>> BEGIN Task material
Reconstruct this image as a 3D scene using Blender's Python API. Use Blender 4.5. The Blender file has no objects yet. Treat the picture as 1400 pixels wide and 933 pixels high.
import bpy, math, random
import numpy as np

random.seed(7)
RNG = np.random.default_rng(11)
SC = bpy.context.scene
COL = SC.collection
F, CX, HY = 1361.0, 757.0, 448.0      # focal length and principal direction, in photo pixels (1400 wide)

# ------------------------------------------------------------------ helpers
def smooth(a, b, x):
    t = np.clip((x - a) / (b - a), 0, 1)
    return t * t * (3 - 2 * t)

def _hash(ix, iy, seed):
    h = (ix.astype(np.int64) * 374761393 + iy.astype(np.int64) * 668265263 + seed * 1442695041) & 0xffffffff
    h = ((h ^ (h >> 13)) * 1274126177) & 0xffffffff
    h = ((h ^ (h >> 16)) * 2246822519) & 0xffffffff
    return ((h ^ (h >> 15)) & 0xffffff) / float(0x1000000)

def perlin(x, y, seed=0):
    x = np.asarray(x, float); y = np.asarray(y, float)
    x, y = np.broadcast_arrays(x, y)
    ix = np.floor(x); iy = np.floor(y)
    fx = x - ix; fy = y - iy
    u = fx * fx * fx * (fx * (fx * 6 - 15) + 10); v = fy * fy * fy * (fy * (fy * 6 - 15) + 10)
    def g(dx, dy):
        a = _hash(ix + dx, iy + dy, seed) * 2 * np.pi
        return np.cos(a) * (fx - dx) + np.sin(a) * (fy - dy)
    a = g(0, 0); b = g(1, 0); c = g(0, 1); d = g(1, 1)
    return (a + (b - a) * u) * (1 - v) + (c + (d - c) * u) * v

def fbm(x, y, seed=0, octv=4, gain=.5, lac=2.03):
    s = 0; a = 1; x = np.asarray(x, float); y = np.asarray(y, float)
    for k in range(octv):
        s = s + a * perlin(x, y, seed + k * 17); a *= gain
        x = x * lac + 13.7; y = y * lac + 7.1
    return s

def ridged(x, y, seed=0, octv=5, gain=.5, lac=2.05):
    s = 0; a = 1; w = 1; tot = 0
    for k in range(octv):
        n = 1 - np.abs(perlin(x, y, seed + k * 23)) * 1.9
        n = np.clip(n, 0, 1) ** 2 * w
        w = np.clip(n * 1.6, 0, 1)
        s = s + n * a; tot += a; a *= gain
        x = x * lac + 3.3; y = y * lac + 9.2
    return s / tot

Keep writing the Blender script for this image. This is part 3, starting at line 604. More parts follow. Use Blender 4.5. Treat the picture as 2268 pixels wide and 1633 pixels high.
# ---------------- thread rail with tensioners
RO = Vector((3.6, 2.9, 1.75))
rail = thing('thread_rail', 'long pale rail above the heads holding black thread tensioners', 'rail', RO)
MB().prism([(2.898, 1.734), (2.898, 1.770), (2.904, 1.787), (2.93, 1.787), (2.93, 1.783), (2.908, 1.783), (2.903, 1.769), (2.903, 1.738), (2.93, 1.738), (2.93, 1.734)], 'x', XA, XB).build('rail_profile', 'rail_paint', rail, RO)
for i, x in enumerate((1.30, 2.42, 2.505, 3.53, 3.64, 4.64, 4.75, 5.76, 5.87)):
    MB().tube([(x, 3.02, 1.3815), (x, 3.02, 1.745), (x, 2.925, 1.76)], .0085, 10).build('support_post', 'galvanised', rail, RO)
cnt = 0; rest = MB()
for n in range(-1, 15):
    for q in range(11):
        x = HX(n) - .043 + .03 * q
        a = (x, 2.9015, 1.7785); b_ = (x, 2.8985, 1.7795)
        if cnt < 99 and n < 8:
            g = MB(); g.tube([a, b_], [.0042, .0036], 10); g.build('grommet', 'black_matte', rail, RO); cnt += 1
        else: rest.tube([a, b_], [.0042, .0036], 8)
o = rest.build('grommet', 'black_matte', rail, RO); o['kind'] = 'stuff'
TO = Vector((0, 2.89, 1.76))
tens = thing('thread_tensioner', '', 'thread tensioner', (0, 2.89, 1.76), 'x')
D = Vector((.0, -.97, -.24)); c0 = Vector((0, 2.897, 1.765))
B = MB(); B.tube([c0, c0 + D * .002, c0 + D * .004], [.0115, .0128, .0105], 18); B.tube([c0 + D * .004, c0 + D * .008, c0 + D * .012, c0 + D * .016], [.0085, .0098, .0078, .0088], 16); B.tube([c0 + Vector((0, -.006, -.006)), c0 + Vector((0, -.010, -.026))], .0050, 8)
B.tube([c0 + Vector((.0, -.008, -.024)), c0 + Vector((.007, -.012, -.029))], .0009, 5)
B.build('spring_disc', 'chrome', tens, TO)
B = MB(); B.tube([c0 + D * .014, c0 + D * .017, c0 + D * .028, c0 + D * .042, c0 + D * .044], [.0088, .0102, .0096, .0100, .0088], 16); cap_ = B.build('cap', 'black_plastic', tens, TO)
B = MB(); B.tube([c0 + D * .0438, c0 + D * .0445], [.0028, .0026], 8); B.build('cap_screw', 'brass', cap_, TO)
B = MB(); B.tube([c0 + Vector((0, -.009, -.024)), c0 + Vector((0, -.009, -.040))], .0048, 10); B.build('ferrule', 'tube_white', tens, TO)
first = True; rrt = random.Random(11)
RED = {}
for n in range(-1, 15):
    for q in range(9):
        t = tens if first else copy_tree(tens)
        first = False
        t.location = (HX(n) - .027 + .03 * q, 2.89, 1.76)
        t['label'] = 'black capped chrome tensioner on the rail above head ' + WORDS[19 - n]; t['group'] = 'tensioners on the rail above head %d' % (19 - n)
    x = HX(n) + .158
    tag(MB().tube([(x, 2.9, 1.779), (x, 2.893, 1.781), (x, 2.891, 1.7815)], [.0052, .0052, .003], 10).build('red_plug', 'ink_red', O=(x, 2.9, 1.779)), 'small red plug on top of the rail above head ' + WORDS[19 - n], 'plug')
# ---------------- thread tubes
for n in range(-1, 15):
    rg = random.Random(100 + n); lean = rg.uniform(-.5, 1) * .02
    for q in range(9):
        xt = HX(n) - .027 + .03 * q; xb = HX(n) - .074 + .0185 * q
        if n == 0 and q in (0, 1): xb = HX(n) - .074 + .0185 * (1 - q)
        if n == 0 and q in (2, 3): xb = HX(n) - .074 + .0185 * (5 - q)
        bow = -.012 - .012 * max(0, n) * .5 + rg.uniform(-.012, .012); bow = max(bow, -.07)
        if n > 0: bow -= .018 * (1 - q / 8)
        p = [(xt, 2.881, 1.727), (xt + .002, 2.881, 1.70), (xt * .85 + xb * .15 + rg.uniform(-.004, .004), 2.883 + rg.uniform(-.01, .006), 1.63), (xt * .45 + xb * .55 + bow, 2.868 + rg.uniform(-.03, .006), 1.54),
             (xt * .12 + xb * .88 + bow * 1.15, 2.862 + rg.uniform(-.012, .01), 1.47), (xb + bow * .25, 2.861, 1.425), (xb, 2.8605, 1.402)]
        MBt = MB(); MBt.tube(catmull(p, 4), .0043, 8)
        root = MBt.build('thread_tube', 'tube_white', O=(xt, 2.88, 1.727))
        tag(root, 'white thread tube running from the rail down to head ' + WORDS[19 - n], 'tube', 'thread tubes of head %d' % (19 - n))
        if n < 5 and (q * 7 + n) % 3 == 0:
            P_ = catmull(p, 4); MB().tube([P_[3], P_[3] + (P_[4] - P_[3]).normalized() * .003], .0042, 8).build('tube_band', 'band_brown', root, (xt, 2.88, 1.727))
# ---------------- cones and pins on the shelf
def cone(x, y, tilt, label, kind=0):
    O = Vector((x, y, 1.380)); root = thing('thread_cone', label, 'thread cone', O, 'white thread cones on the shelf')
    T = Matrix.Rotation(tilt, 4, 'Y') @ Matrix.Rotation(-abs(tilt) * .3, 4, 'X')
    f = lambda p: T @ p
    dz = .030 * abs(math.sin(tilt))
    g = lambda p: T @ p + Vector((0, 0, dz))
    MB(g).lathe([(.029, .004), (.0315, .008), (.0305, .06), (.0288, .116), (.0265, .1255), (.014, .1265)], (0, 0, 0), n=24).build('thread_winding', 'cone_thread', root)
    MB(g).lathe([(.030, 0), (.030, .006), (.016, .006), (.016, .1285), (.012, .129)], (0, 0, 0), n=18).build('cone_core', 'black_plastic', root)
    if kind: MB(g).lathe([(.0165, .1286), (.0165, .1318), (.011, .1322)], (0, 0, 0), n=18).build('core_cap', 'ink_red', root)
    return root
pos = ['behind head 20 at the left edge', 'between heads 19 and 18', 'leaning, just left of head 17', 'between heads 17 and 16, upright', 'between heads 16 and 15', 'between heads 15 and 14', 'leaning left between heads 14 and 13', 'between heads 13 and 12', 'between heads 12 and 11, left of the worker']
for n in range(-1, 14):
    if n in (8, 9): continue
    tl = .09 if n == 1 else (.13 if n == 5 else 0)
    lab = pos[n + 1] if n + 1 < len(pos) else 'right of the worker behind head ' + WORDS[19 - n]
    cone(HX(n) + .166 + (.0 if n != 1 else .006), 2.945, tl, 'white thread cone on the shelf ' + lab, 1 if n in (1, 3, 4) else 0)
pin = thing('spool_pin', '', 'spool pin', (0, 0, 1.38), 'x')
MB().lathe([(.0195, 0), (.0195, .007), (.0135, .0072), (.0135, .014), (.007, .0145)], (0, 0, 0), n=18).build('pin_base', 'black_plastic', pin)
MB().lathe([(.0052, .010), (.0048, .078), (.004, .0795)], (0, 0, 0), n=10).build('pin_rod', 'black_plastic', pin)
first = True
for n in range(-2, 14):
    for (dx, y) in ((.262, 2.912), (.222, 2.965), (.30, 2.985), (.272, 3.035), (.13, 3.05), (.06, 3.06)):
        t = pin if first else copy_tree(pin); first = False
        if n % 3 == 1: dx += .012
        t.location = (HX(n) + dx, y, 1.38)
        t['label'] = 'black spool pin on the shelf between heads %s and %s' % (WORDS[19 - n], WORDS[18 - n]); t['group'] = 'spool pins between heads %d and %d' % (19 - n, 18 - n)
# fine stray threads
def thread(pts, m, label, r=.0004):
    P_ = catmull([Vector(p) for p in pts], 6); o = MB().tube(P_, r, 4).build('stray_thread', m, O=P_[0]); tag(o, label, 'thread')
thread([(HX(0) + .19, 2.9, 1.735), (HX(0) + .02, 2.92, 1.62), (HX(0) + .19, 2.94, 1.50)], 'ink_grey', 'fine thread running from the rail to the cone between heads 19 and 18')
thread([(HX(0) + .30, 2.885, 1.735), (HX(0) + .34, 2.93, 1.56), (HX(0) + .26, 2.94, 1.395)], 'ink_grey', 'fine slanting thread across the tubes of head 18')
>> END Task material
• _Written exercise_: Exactly as they stand, set down the lines from the top of the data through the line with "return ((h ^".

• _Answer for this exercise_:
Reconstruct this image as a 3D scene using Blender's Python API. Use Blender 4.5. The Blender file has no objects yet. Treat the picture as 1400 pixels wide and 933 pixels high.
import bpy, math, random
import numpy as np

random.seed(7)
RNG = np.random.default_rng(11)
SC = bpy.context.scene
COL = SC.collection
F, CX, HY = 1361.0, 757.0, 448.0      # focal length and principal direction, in photo pixels (1400 wide)

# ------------------------------------------------------------------ helpers
def smooth(a, b, x):
    t = np.clip((x - a) / (b - a), 0, 1)
    return t * t * (3 - 2 * t)

def _hash(ix, iy, seed):
    h = (ix.astype(np.int64) * 374761393 + iy.astype(np.int64) * 668265263 + seed * 1442695041) & 0xffffffff
    h = ((h ^ (h >> 13)) * 1274126177) & 0xffffffff
    h = ((h ^ (h >> 16)) * 2246822519) & 0xffffffff
    return ((h ^ (h >> 15)) & 0xffffff) / float(0x1000000)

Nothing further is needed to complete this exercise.